The request: In the entries below, find every line holding the string "this" and collect it.

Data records
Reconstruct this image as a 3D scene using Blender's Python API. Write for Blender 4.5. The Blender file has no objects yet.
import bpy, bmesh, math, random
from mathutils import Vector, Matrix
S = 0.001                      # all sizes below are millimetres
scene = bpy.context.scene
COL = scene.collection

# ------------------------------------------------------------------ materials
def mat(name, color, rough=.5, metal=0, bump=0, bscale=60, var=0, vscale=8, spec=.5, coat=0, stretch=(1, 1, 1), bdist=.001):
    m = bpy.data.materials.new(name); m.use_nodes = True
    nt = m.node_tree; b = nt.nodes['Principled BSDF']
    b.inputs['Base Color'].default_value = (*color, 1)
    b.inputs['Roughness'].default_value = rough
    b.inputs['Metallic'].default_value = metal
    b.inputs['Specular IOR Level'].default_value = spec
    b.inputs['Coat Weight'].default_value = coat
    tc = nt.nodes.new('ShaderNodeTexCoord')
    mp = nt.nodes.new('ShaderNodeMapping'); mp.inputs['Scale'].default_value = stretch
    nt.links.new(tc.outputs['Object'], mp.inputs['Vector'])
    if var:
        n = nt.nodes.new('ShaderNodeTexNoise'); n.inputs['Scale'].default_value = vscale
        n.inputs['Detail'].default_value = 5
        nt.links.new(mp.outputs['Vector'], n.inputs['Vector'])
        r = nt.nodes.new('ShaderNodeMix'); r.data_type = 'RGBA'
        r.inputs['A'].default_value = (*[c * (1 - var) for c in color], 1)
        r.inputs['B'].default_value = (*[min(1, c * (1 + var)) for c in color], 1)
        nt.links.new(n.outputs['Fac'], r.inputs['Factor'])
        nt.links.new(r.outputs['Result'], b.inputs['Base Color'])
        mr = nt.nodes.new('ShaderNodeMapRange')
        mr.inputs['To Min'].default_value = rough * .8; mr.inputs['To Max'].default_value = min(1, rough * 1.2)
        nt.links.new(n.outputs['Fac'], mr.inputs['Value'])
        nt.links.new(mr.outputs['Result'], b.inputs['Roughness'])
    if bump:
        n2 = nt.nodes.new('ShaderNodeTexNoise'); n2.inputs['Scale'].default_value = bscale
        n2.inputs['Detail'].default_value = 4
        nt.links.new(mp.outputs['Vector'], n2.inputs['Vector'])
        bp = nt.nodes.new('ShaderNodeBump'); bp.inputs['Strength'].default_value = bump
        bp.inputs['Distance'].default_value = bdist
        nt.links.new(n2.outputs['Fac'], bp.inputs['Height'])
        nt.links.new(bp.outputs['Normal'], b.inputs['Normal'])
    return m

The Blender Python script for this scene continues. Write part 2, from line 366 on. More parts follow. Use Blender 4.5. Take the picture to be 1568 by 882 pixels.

Solved exercise:
Reconstruct this image as a 3D scene using Blender's Python API. Write for Blender 4.5. The Blender file has no objects yet.
The Blender Python script for this scene continues. Write part 2, from line 366 on. More parts follow. Use Blender 4.5. Take the picture to be 1568 by 882 pixels.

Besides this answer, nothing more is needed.